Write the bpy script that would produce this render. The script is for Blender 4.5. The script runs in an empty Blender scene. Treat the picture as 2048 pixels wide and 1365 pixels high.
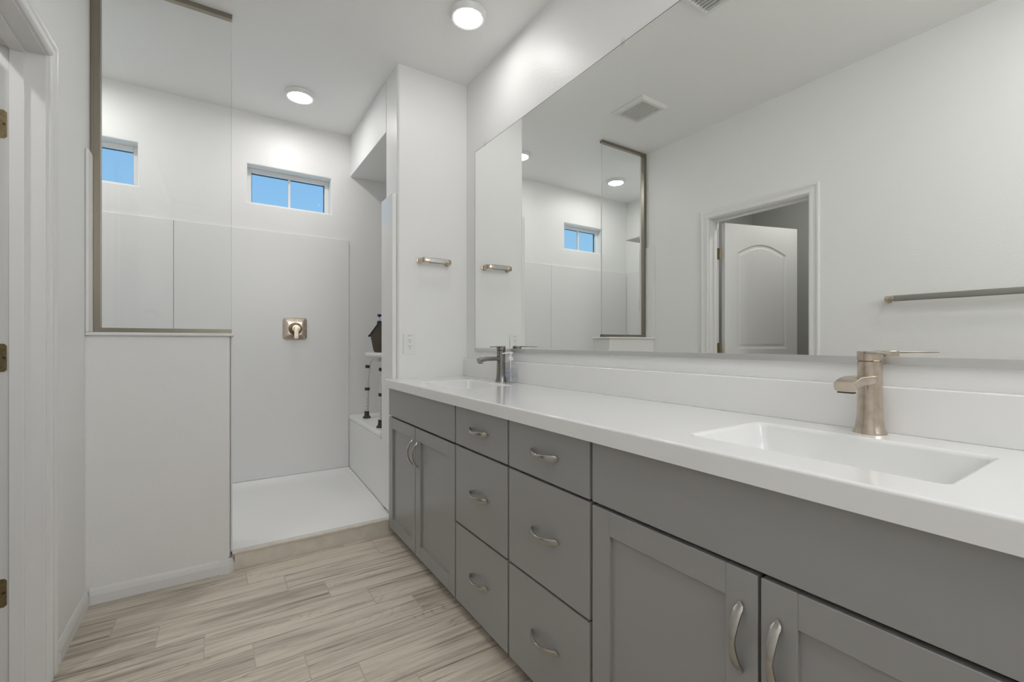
import bpy, bmesh, math, random
from mathutils import Vector, Matrix
random.seed(4)
S = bpy.context.scene
COL = S.collection
R = math.radians

# ------------------------------------------------------------------ camera, sky, exposure
cam_d = bpy.data.cameras.new('camera')
cam = bpy.data.objects.new('camera', cam_d)
COL.objects.link(cam)
cam_d.sensor_width = 36.0
cam_d.lens = 36.0 * 902.5 / 2048.0
cam_d.shift_y = 2.8 / 2048.0
cam_d.clip_start = 0.02
cam.location = (0, 0, 1.108)
cam.rotation_euler = (R(90), 0, R(-33.05))
S.camera = cam

S.view_settings.view_transform = 'Standard'
S.view_settings.look = 'None'
S.view_settings.exposure = 0.34
S.view_settings.gamma = 1.0
S.view_settings.use_curve_mapping = False
S.cycles.diffuse_bounces = 6
S.cycles.glossy_bounces = 5
S.cycles.max_bounces = 12
S.cycles.transparent_max_bounces = 16
S.cycles.caustics_reflective = True     # the mirror passes light on to the rest of the room
S.cycles.caustics_refractive = False
S.cycles.blur_glossy = 1.0
S.cycles.sample_clamp_indirect = 8.0

LAMP = 31.0          # lens brightness: ceiling light over the far sink
LAMP_NEAR = 50.0    # over the vanity end behind the camera
FILL_MID = 56.0       # added fill lamp, unseen, above the camera
FILL_CLOSET = 135.0   # added fill lamp, unseen, in the small side room
LAMP_SHOWER = 62.0  # the two over the shower
FILL_WINDOW = 4.1       # glow of the made-up fill window behind the camera

w = bpy.data.worlds.new('sky')
S.world = w
w.use_nodes = True
nt = w.node_tree
nt.nodes.clear()
tc = nt.nodes.new('ShaderNodeTexCoord')
sp = nt.nodes.new('ShaderNodeSeparateXYZ')
rp = nt.nodes.new('ShaderNodeValToRGB')
bg = nt.nodes.new('ShaderNodeBackground')
ow = nt.nodes.new('ShaderNodeOutputWorld')
nt.links.new(tc.outputs['Generated'], sp.inputs[0])
nt.links.new(sp.outputs['Z'], rp.inputs[0])
rp.color_ramp.elements[0].position = 0.0
rp.color_ramp.elements[0].color = (0.42, 0.70, 0.90, 1)
rp.color_ramp.elements[1].position = 0.6
rp.color_ramp.elements[1].color = (0.10, 0.34, 0.78, 1)
nt.links.new(rp.outputs[0], bg.inputs[0])
bg.inputs[1].default_value = 0.82
nt.links.new(bg.outputs[0], ow.inputs[0])

# ------------------------------------------------------------------ dimensions
ZC = 2.743                      # ceiling
XR, XL = 1.33, -0.469           # right (vanity) wall, left wall
YR = 2.578                      # wall at the end of the vanity
XE = 0.878                      # its shower-side end
YB = 3.71                       # back wall of the shower
XS = -1.37                      # left wall of the shower
YK = -1.3                       # wall behind the camera

# ------------------------------------------------------------------ materials
def mat(name, base=(.8, .8, .8), rough=.5, metal=0.0, bump=None, spec=.5, var=None, coat=0.0):
    m = bpy.data.materials.new(name)
    m.use_nodes = True
    n = m.node_tree
    b = n.nodes['Principled BSDF']
    b.inputs['Base Color'].default_value = (*base, 1)
    b.inputs['Roughness'].default_value = rough
    b.inputs['Metallic'].default_value = metal
    b.inputs['Specular IOR Level'].default_value = spec
    b.inputs['Coat Weight'].default_value = coat
    tcn = n.nodes.new('ShaderNodeTexCoord')
    if var:                      # slight wear in colour: (scale, amount)
        nz = n.nodes.new('ShaderNodeTexNoise')
        nz.inputs['Scale'].default_value = var[0]
        nz.inputs['Detail'].default_value = 4
        n.links.new(tcn.outputs['Object'], nz.inputs['Vector'])
        r = n.nodes.new('ShaderNodeValToRGB')
        r.color_ramp.elements[0].position = .35
        r.color_ramp.elements[1].position = .65
        r.color_ramp.elements[0].color = (*[c * (1 - var[1]) for c in base], 1)
        r.color_ramp.elements[1].color = (*[min(1, c * (1 + var[1])) for c in base], 1)
        n.links.new(nz.outputs['Fac'], r.inputs[0])
        n.links.new(r.outputs[0], b.inputs['Base Color'])
    if bump:                     # (scale, strength, distance)
        nz = n.nodes.new('ShaderNodeTexNoise')
        nz.inputs['Scale'].default_value = bump[0]
        nz.inputs['Detail'].default_value = 3
        n.links.new(tcn.outputs['Object'], nz.inputs['Vector'])
        bp = n.nodes.new('ShaderNodeBump')
        bp.inputs['Strength'].default_value = bump[1]
        bp.inputs['Distance'].default_value = bump[2]
        n.links.new(nz.outputs['Fac'], bp.inputs['Height'])
        n.links.new(bp.outputs[0], b.inputs['Normal'])
    return m

def glass_mat(name, tint, refl_ior=1.45):
    m = bpy.data.materials.new(name)
    m.use_nodes = True
    n = m.node_tree
    n.nodes.clear()
    o = n.nodes.new('ShaderNodeOutputMaterial')
    mx = n.nodes.new('ShaderNodeMixShader')
    lw = n.nodes.new('ShaderNodeLayerWeight')
    pw = n.nodes.new('ShaderNodeMath'); pw.operation = 'POWER'
    fr = n.nodes.new('ShaderNodeMath'); fr.operation = 'MULTIPLY_ADD'
    f0 = ((refl_ior - 1) / (refl_ior + 1)) ** 2
    n.links.new(lw.outputs['Facing'], pw.inputs[0]); pw.inputs[1].default_value = 5.0
    n.links.new(pw.outputs[0], fr.inputs[0]); fr.inputs[1].default_value = 1 - f0; fr.inputs[2].default_value = f0
    tr = n.nodes.new('ShaderNodeBsdfTransparent')
    tr.inputs[0].default_value = (*tint, 1)
    gl = n.nodes.new('ShaderNodeBsdfGlossy')
    gl.inputs['Roughness'].default_value = 0.0
    n.links.new(fr.outputs[0], mx.inputs[0])
    n.links.new(tr.outputs[0], mx.inputs[1])
    n.links.new(gl.outputs[0], mx.inputs[2])
    n.links.new(mx.outputs[0], o.inputs[0])
    return m

def emit_mat(name, colour, strength):
    m = bpy.data.materials.new(name)
    m.use_nodes = True
    n = m.node_tree
    n.nodes.clear()
    o = n.nodes.new('ShaderNodeOutputMaterial')
    e = n.nodes.new('ShaderNodeEmission')
    e.inputs[0].default_value = (*colour, 1)
    e.inputs[1].default_value = strength
    n.links.new(e.outputs[0], o.inputs[0])
    return m

def floor_mat():
    m = bpy.data.materials.new('wood_look_plank_tile')
    m.use_nodes = True
    n = m.node_tree
    L = n.links.new
    b = n.nodes['Principled BSDF']
    b.inputs['Roughness'].default_value = .42
    tcn = n.nodes.new('ShaderNodeTexCoord')
    s = n.nodes.new('ShaderNodeSeparateXYZ')
    L(tcn.outputs['Object'], s.inputs[0])
    def M(op, a, c=None, d=None):
        k = n.nodes.new('ShaderNodeMath')
        k.operation = op
        for i, v in enumerate((a, c, d)):
            if v is None: continue
            if isinstance(v, (int, float)): k.inputs[i].default_value = v
            else: L(v, k.inputs[i])
        return k.outputs[0]
    P, LEN = .157, .604
    v = M('DIVIDE', M('SUBTRACT', 2.542, s.outputs['Y']), P)
    row = M('FLOOR', v)
    fv = M('FRACT', v)
    xs = M('DIVIDE', M('SUBTRACT', M('SUBTRACT', s.outputs['X'], .112), M('MULTIPLY', row, .1495)), LEN)
    col = M('FLOOR', xs)
    fx = M('FRACT', xs)
    # joints
    dx = M('MULTIPLY', M('MINIMUM', fx, M('SUBTRACT', 1.0, fx)), LEN)
    dy = M('MULTIPLY', M('MINIMUM', fv, M('SUBTRACT', 1.0, fv)), P)
    joint_x = M('LESS_THAN', dx, .0022)
    joint_y = M('LESS_THAN', dy, .0013)
    # one random number set per plank
    cb = n.nodes.new('ShaderNodeCombineXYZ')
    L(row, cb.inputs[0]); L(col, cb.inputs[1])
    wn = n.nodes.new('ShaderNodeTexWhiteNoise')
    wn.noise_dimensions = '2D'
    L(cb.outputs[0], wn.inputs['Vector'])
    sc = n.nodes.new('ShaderNodeSeparateColor')
    L(wn.outputs['Color'], sc.inputs[0])
    # grain coordinates, long in x, shifted per plank
    gx = M('ADD', s.outputs['X'], M('MULTIPLY', sc.outputs[0], 37.0))
    gy = M('ADD', s.outputs['Y'], M('MULTIPLY', sc.outputs[1], 23.0))
    def grain(kx, ky, detail, rough=.6, dist=0.0):
        c = n.nodes.new('ShaderNodeCombineXYZ')
        L(M('MULTIPLY', gx, kx), c.inputs[0]); L(M('MULTIPLY', gy, ky), c.inputs[1])
        z = n.nodes.new('ShaderNodeTexNoise')
        z.inputs['Scale'].default_value = 1.0
        z.inputs['Detail'].default_value = detail
        z.inputs['Roughness'].default_value = rough
        z.inputs['Distortion'].default_value = dist
        L(c.outputs[0], z.inputs['Vector'])
        return z.outputs['Fac']
    g1 = grain(1.7, 26, 6, .62, .8)         # broad streaks
    g2 = grain(5, 170, 4, .6, .3)           # fine fibres
    g3 = grain(2.2, 9, 2, .5, 0)            # cloudy tone
    # growth-ring figure: bands of a warped field
    fld = grain(1.5, 7.5, 1, .4, .6)
    ring = M('ABSOLUTE', M('SINE', M('MULTIPLY', fld, 75.0)))
    ring = M('POWER', M('SUBTRACT', 1.0, ring), 3.0)
    ring = M('MULTIPLY', ring, M('SMOOTH_MIN', M('MAXIMUM', M('SUBTRACT', M('MULTIPLY', g3, 4.0), 1.9), 0.0), 1.0, .1))
    g4 = grain(1.3, 62, 5, .66, .5)         # thin dark streaks
    streak = M('MULTIPLY', M('MAXIMUM', M('SUBTRACT', .465, g4), 0.0), 1.15)
    t = M('ADD', M('MULTIPLY', g1, .62), M('ADD', M('MULTIPLY', g2, .30), M('MULTIPLY', g3, .25)))
    t = M('SUBTRACT', M('ADD', t, M('MULTIPLY', M('SUBTRACT', sc.outputs[2], .5), .10)), M('ADD', M('MULTIPLY', ring, .17), streak))
    r = n.nodes.new('ShaderNodeValToRGB')
    e = r.color_ramp.elements
    e[0].position = .36; e[0].color = (.205, .172, .137, 1)
    e[1].position = .80; e[1].color = (.76, .69, .59, 1)
    k = e.new(.47); k.color = (.40, .347, .283, 1)
    k = e.new(.55); k.color = (.55, .487, .403, 1)
    k = e.new(.64); k.color = (.67, .60, .50, 1)
    L(t, r.inputs[0])
    mx = n.nodes.new('ShaderNodeMix'); mx.data_type = 'RGBA'
    L(joint_y, mx.inputs['Factor']); L(r.outputs[0], mx.inputs['A'])
    mx.inputs['B'].default_value = (.27, .22, .17, 1)
    m2 = n.nodes.new('ShaderNodeMix'); m2.data_type = 'RGBA'
    L(joint_x, m2.inputs['Factor']); L(mx.outputs['Result'], m2.inputs['A'])
    m2.inputs['B'].default_value = (.50, .43, .36, 1)
    L(m2.outputs['Result'], b.inputs['Base Color'])
    h = M('SUBTRACT', M('MULTIPLY', t, .4), M('MAXIMUM', joint_x, joint_y))
    bp = n.nodes.new('ShaderNodeBump')
    bp.inputs['Strength'].default_value = .35
    bp.inputs['Distance'].default_value = .002
    L(h, bp.inputs['Height'])
    L(bp.outputs[0], b.inputs['Normal'])
    return m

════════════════

Problem description: The lines from the top of the data above through the one holding "S.cycles.sample_clamp_indirect = 8.0" are to be repeated exactly, and only those, with no pictures.

Finished task:
Write the bpy script that would produce this render. The script is for Blender 4.5. The script runs in an empty Blender scene. Treat the picture as 2048 pixels wide and 1365 pixels high.
import bpy, bmesh, math, random
from mathutils import Vector, Matrix
random.seed(4)
S = bpy.context.scene
COL = S.collection
R = math.radians

# ------------------------------------------------------------------ camera, sky, exposure
cam_d = bpy.data.cameras.new('camera')
cam = bpy.data.objects.new('camera', cam_d)
COL.objects.link(cam)
cam_d.sensor_width = 36.0
cam_d.lens = 36.0 * 902.5 / 2048.0
cam_d.shift_y = 2.8 / 2048.0
cam_d.clip_start = 0.02
cam.location = (0, 0, 1.108)
cam.rotation_euler = (R(90), 0, R(-33.05))
S.camera = cam

S.view_settings.view_transform = 'Standard'
S.view_settings.look = 'None'
S.view_settings.exposure = 0.34
S.view_settings.gamma = 1.0
S.view_settings.use_curve_mapping = False
S.cycles.diffuse_bounces = 6
S.cycles.glossy_bounces = 5
S.cycles.max_bounces = 12
S.cycles.transparent_max_bounces = 16
S.cycles.caustics_reflective = True     # the mirror passes light on to the rest of the room
S.cycles.caustics_refractive = False
S.cycles.blur_glossy = 1.0
S.cycles.sample_clamp_indirect = 8.0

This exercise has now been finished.